───── Material ─────

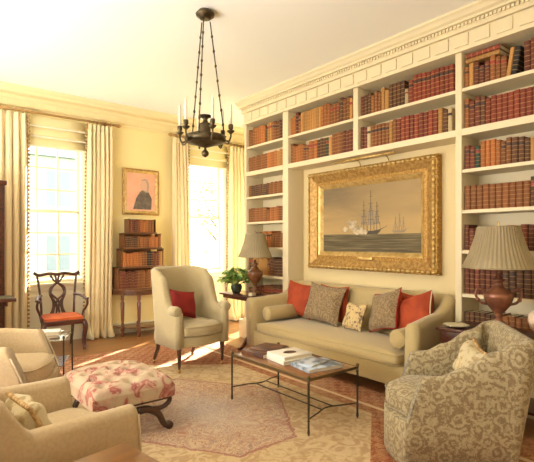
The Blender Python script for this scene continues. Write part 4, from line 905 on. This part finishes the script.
for i, (hw, z, bh) in enumerate(tiers):
    x = 2.88-hw+.016; q = 0; hgt = bh-.035 if i < 3 else .185; dpt = .30 if i == 0 else .27-.01*i; nm = ['bottom', 'second', 'third', 'top'][i]
    for k, cnt in rowc[i]:
        for _ in range(cnt):
            w_ = RB.choice([.040, .048, .052, .044]); h_ = round((hgt-RB.choice([0, 0, .012, .024]))/.004)*.004
            if x+w_ > 2.88+hw-.014: break
            o = add_book(k, w_-.002, h_, .16, (x+w_/2, 6.78-dpt+.10, .691+z+.0185), PI/2, '%s book, %s from left on the %s tier of the stepped book stand' % (k, ORD[q], nm), 'books on the stepped book stand')
            x += w_; q += 1
# ---------------------------------------------------------------- dark desk at the left edge, table in the foreground
sd = thing('secretary_desk', 'tall dark mahogany secretary desk at the left edge in front of the curtain', 'desk', (.60, 6.12, 0))
MB().box((-.33, -.20, .06), (.33, .26, 2.05)).build('body', 'mahogany', sd, bevel=.006)
MB().box((-.35, -.22, 2.05), (.35, .27, 2.10)).build('cornice', 'mahogany', sd, bevel=.01)
fl_ = MB().box((-.30, -.56, .75), (.385, -.205, .79)).build('fall_front', 'mahogany', sd, bevel=.006)
MB().box((-.27, -.53, .79), (.35, -.22, .793)).build('writing_surface', 'greenleather', fl_)
for x in (-.24, .30): MB().box((x-.012, -.50, .70), (x+.012, -.20, .75)).build('support', 'mahogany', sd)
for k in range(3):
    dr = MB().box((-.30, -.215, .12+k*.19), (.30, -.20, .29+k*.19)).build('drawer', 'mahogany', sd, bevel=.004)
    for x in (-.16, .16): MB().tube([(x-.03, -.222, .2+k*.19), (x, -.232, .19+k*.19), (x+.03, -.222, .2+k*.19)], .004, 6).build('handle', 'brass', dr)
for s_ in (-1, 1):
    dd = MB().box((s_*.155-.145, -.215, .86), (s_*.155+.145, -.20, 2.0)).build('door', 'mahogany', sd, bevel=.004); MB().sphere((s_*.03, -.225, 1.4), .01, 8).build('knob', 'brass', dd, smooth=True)
    for yy in (-.16, .22): MB().lathe([(.02, 0), (.03, .03), (.035, .06)], (s_*.28, yy, 0), 12).build('foot', 'mahogany', sd, smooth=True)
ft = thing('wooden_table', 'honey-brown wooden table whose corner shows at the bottom edge of the photo', 'table', (.46, 1.44, RG), math.radians(10.5))
MB().box((-.30, -.30, .555), (.30, .30, .58)).build('top', 'honeywood', ft, bevel=.005)
MB().box((-.27, -.27, .48), (.27, .27, .555)).build('apron', 'honeywood', ft, bevel=.003)
for sx in (-1, 1):
    for sy in (-1, 1): MB().tube([(sx*.25, sy*.25, .48), (sx*.25, sy*.25, 0)], [.025, .016], 8).build('leg', 'honeywood', ft, smooth=True)
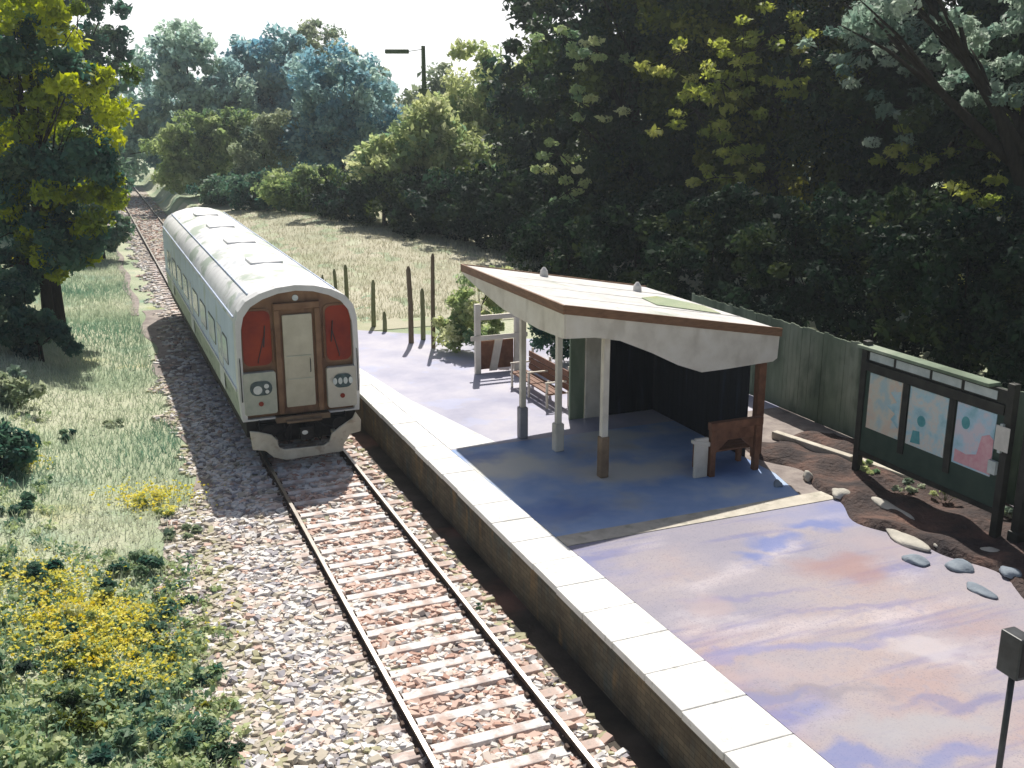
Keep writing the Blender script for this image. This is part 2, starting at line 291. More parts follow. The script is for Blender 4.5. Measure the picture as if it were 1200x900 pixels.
# ------------------------------------------------------------------ ground sheet
def sm(x): x = np.clip(x, 0, 1); return x*x*(3-2*x)
def ground_z(x, y):
    x = np.asarray(x, float); yy = np.asarray(y, float)-11.1
    u = x*Nx + yy*Ny; s = x*Tx + yy*Ty
    left = 1.25*sm((-u-3.3)/7.0) + 0.9*sm((-u-10)/20)
    right = 1.01*sm((u-2.05)/1.3) + .5*sm((s-30)/40)*sm((u-3)/8)
    z = np.where(u < 0, left, right) - .15
    amp = np.clip((np.abs(u)-2.6)/2, 0, 1)*np.where((u > 0) & (s < 24), 0, 1)
    z = z + amp*(.07*np.sin(x*1.3+.5*yy)*np.cos(yy*.9) + .05*np.sin(x*2.9+1.7)*np.sin(yy*2.3+.4) + .12*np.sin(x*.31)*np.cos(yy*.23))
    # beyond the far trees the land runs level to the horizon
    return z
def grid(name, us, ss, m, dz=0.0, zf=None):
    U, S = np.meshgrid(us, ss)
    X = U*Nx + S*Tx; Y = 11.1 + U*Ny + S*Ty
    Z = (ground_z(X, Y) if zf is None else zf(U, S)) + dz
    n1, n2 = U.shape
    v = np.stack([X.ravel(), Y.ravel(), Z.ravel()], 1)
    idx = np.arange(n1*n2).reshape(n1, n2)
    f = np.stack([idx[:-1, :-1].ravel(), idx[:-1, 1:].ravel(), idx[1:, 1:].ravel(), idx[1:, :-1].ravel()], 1)
    me = bpy.data.meshes.new(name); me.from_pydata(v.tolist(), [], f.tolist()); me.materials.append(m)
    me.polygons.foreach_set('use_smooth', [True]*len(me.polygons)); me.update()
    o = bpy.data.objects.new(name, me); C.objects.link(o)
    return o
us = np.concatenate([[-900, -400, -150, -80], np.arange(-50, -12, 1.2), np.arange(-12, 14, .3), np.arange(14, 60, 1.5), [80, 150, 400, 900]])
ss = np.concatenate([[-60, -30], np.arange(-12, 40, .4), np.arange(40, 130, 2), [160, 220, 400, 1200]])
tag(grid('ground', us, ss, M['bank']), kind='structure')
M['field'] = mat('dry straw field', [(.3, (.32, .34, .23)), (.5, (.44, .42, .31)), (.7, (.52, .49, .38))], .25, rough=.95, bump=.6, bscale=18, bdist=.05, layers=[(.4, .54, .7, (.34, .36, .22), .6, (1, 1, 1))])
tag(grid('field', np.arange(2.3, 24, .8), np.concatenate([np.arange(22, 60, 1.0), np.arange(60, 76, 2)]), M['field'], .02), kind='structure')
# ballast bed with an uneven left edge
def strip_sheet(name, lo, hi, s0, s1, m, z, n=3, step=.5):
    ssx = np.arange(s0, s1+step, step); vs = []; fs = []
    for i, s in enumerate(ssx):
        a, b = lo(s), hi(s)
        for k in range(n+1):
            u = a+(b-a)*k/n
            p = W(u, s); zz = z(u, s)
            vs.append((p[0], p[1], zz))
    for i in range(len(ssx)-1):
        for k in range(n):
            j = i*(n+1)+k
            fs.append((j, j+1, j+n+2, j+n+1))
    me = bpy.data.meshes.new(name); me.from_pydata(vs, [], fs); me.materials.append(m); me.update()
    o = bpy.data.objects.new(name, me); C.objects.link(o); return o
def gz(u, s):
    p = W(u, s); return float(ground_z(p[0], p[1]))
def ledge(s):
    base = -3.5 if s < 9 else (-3.5+(s-9)*.35 if s < 12 else (-2.45 if s < 24 else max(-1.75, -2.45) if s > 30 else -2.45+(s-24)*.117))
    return base + .22*math.sin(s*1.7) + .13*math.sin(s*4.1+1) + .1*math.sin(s*.6)
tag(strip_sheet('ballast_bed', ledge, lambda s: 1.8, -6, 105, M['ballast_base'], lambda u, s: gz(u, s)+.012, 6), kind='structure')
tag(strip_sheet('train_shade_strip', lambda s: -2.5+.2*math.sin(s)-.0*s, lambda s: -1.5, 10, 34, M['cess_shade'], lambda u, s: gz(u, s)+.022, 3), kind='structure')  # dark band painting the train's shadow onto the ballast
tag(strip_sheet('trackside_path', lambda s: -2.75+.1*math.sin(s*.9), lambda s: -2.45+.1*math.sin(s*.9), 33, 92, M['cess_shade'], lambda u, s: gz(u, s)+.03, 2), kind='structure')

tag(strip_sheet('wall_shade_strip', lambda s: 1.42+.05*math.sin(s*2.1)+.03*math.sin(s*5), lambda s: 2.0, -6, 23, M['wall_shade'], lambda u, s: gz(min(u, 1.9), s)+.03, 2), kind='structure')  # dark strip: shade at the platform wall foot put into the colour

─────

Short exercise:
Repeat the listing in full and exactly. Leave any pictures out.

Answer in full:
The Blender Python script for this scene continues. Write part 4, from line 905 on. This part finishes the script.
for i, (hw, z, bh) in enumerate(tiers):
    x = 2.88-hw+.016; q = 0; hgt = bh-.035 if i < 3 else .185; dpt = .30 if i == 0 else .27-.01*i; nm = ['bottom', 'second', 'third', 'top'][i]
    for k, cnt in rowc[i]:
        for _ in range(cnt):
            w_ = RB.choice([.040, .048, .052, .044]); h_ = round((hgt-RB.choice([0, 0, .012, .024]))/.004)*.004
            if x+w_ > 2.88+hw-.014: break
            o = add_book(k, w_-.002, h_, .16, (x+w_/2, 6.78-dpt+.10, .691+z+.0185), PI/2, '%s book, %s from left on the %s tier of the stepped book stand' % (k, ORD[q], nm), 'books on the stepped book stand')
            x += w_; q += 1
# ---------------------------------------------------------------- dark desk at the left edge, table in the foreground
sd = thing('secretary_desk', 'tall dark mahogany secretary desk at the left edge in front of the curtain', 'desk', (.60, 6.12, 0))
MB().box((-.33, -.20, .06), (.33, .26, 2.05)).build('body', 'mahogany', sd, bevel=.006)
MB().box((-.35, -.22, 2.05), (.35, .27, 2.10)).build('cornice', 'mahogany', sd, bevel=.01)
fl_ = MB().box((-.30, -.56, .75), (.385, -.205, .79)).build('fall_front', 'mahogany', sd, bevel=.006)
MB().box((-.27, -.53, .79), (.35, -.22, .793)).build('writing_surface', 'greenleather', fl_)
for x in (-.24, .30): MB().box((x-.012, -.50, .70), (x+.012, -.20, .75)).build('support', 'mahogany', sd)
for k in range(3):
    dr = MB().box((-.30, -.215, .12+k*.19), (.30, -.20, .29+k*.19)).build('drawer', 'mahogany', sd, bevel=.004)
    for x in (-.16, .16): MB().tube([(x-.03, -.222, .2+k*.19), (x, -.232, .19+k*.19), (x+.03, -.222, .2+k*.19)], .004, 6).build('handle', 'brass', dr)
for s_ in (-1, 1):
    dd = MB().box((s_*.155-.145, -.215, .86), (s_*.155+.145, -.20, 2.0)).build('door', 'mahogany', sd, bevel=.004); MB().sphere((s_*.03, -.225, 1.4), .01, 8).build('knob', 'brass', dd, smooth=True)
    for yy in (-.16, .22): MB().lathe([(.02, 0), (.03, .03), (.035, .06)], (s_*.28, yy, 0), 12).build('foot', 'mahogany', sd, smooth=True)
ft = thing('wooden_table', 'honey-brown wooden table whose corner shows at the bottom edge of the photo', 'table', (.46, 1.44, RG), math.radians(10.5))
MB().box((-.30, -.30, .555), (.30, .30, .58)).build('top', 'honeywood', ft, bevel=.005)
MB().box((-.27, -.27, .48), (.27, .27, .555)).build('apron', 'honeywood', ft, bevel=.003)
for sx in (-1, 1):
    for sy in (-1, 1): MB().tube([(sx*.25, sy*.25, .48), (sx*.25, sy*.25, 0)], [.025, .016], 8).build('leg', 'honeywood', ft, smooth=True)
Keep writing the Blender script for this image. This is part 2, starting at line 291. More parts follow. The script is for Blender 4.5. Measure the picture as if it were 1200x900 pixels.
# ------------------------------------------------------------------ ground sheet
def sm(x): x = np.clip(x, 0, 1); return x*x*(3-2*x)
def ground_z(x, y):
    x = np.asarray(x, float); yy = np.asarray(y, float)-11.1
    u = x*Nx + yy*Ny; s = x*Tx + yy*Ty
    left = 1.25*sm((-u-3.3)/7.0) + 0.9*sm((-u-10)/20)
    right = 1.01*sm((u-2.05)/1.3) + .5*sm((s-30)/40)*sm((u-3)/8)
    z = np.where(u < 0, left, right) - .15
    amp = np.clip((np.abs(u)-2.6)/2, 0, 1)*np.where((u > 0) & (s < 24), 0, 1)
    z = z + amp*(.07*np.sin(x*1.3+.5*yy)*np.cos(yy*.9) + .05*np.sin(x*2.9+1.7)*np.sin(yy*2.3+.4) + .12*np.sin(x*.31)*np.cos(yy*.23))
    # beyond the far trees the land runs level to the horizon
    return z
def grid(name, us, ss, m, dz=0.0, zf=None):
    U, S = np.meshgrid(us, ss)
    X = U*Nx + S*Tx; Y = 11.1 + U*Ny + S*Ty
    Z = (ground_z(X, Y) if zf is None else zf(U, S)) + dz
    n1, n2 = U.shape
    v = np.stack([X.ravel(), Y.ravel(), Z.ravel()], 1)
    idx = np.arange(n1*n2).reshape(n1, n2)
    f = np.stack([idx[:-1, :-1].ravel(), idx[:-1, 1:].ravel(), idx[1:, 1:].ravel(), idx[1:, :-1].ravel()], 1)
    me = bpy.data.meshes.new(name); me.from_pydata(v.tolist(), [], f.tolist()); me.materials.append(m)
    me.polygons.foreach_set('use_smooth', [True]*len(me.polygons)); me.update()
    o = bpy.data.objects.new(name, me); C.objects.link(o)
    return o
us = np.concatenate([[-900, -400, -150, -80], np.arange(-50, -12, 1.2), np.arange(-12, 14, .3), np.arange(14, 60, 1.5), [80, 150, 400, 900]])
ss = np.concatenate([[-60, -30], np.arange(-12, 40, .4), np.arange(40, 130, 2), [160, 220, 400, 1200]])
tag(grid('ground', us, ss, M['bank']), kind='structure')
M['field'] = mat('dry straw field', [(.3, (.32, .34, .23)), (.5, (.44, .42, .31)), (.7, (.52, .49, .38))], .25, rough=.95, bump=.6, bscale=18, bdist=.05, layers=[(.4, .54, .7, (.34, .36, .22), .6, (1, 1, 1))])
tag(grid('field', np.arange(2.3, 24, .8), np.concatenate([np.arange(22, 60, 1.0), np.arange(60, 76, 2)]), M['field'], .02), kind='structure')
# ballast bed with an uneven left edge
def strip_sheet(name, lo, hi, s0, s1, m, z, n=3, step=.5):
    ssx = np.arange(s0, s1+step, step); vs = []; fs = []
    for i, s in enumerate(ssx):
        a, b = lo(s), hi(s)
        for k in range(n+1):
            u = a+(b-a)*k/n
            p = W(u, s); zz = z(u, s)
            vs.append((p[0], p[1], zz))
    for i in range(len(ssx)-1):
        for k in range(n):
            j = i*(n+1)+k
            fs.append((j, j+1, j+n+2, j+n+1))
    me = bpy.data.meshes.new(name); me.from_pydata(vs, [], fs); me.materials.append(m); me.update()
    o = bpy.data.objects.new(name, me); C.objects.link(o); return o
def gz(u, s):
    p = W(u, s); return float(ground_z(p[0], p[1]))
def ledge(s):
    base = -3.5 if s < 9 else (-3.5+(s-9)*.35 if s < 12 else (-2.45 if s < 24 else max(-1.75, -2.45) if s > 30 else -2.45+(s-24)*.117))
    return base + .22*math.sin(s*1.7) + .13*math.sin(s*4.1+1) + .1*math.sin(s*.6)
tag(strip_sheet('ballast_bed', ledge, lambda s: 1.8, -6, 105, M['ballast_base'], lambda u, s: gz(u, s)+.012, 6), kind='structure')
tag(strip_sheet('train_shade_strip', lambda s: -2.5+.2*math.sin(s)-.0*s, lambda s: -1.5, 10, 34, M['cess_shade'], lambda u, s: gz(u, s)+.022, 3), kind='structure')  # dark band painting the train's shadow onto the ballast
tag(strip_sheet('trackside_path', lambda s: -2.75+.1*math.sin(s*.9), lambda s: -2.45+.1*math.sin(s*.9), 33, 92, M['cess_shade'], lambda u, s: gz(u, s)+.03, 2), kind='structure')

tag(strip_sheet('wall_shade_strip', lambda s: 1.42+.05*math.sin(s*2.1)+.03*math.sin(s*5), lambda s: 2.0, -6, 23, M['wall_shade'], lambda u, s: gz(min(u, 1.9), s)+.03, 2), kind='structure')  # dark strip: shade at the platform wall foot put into the colour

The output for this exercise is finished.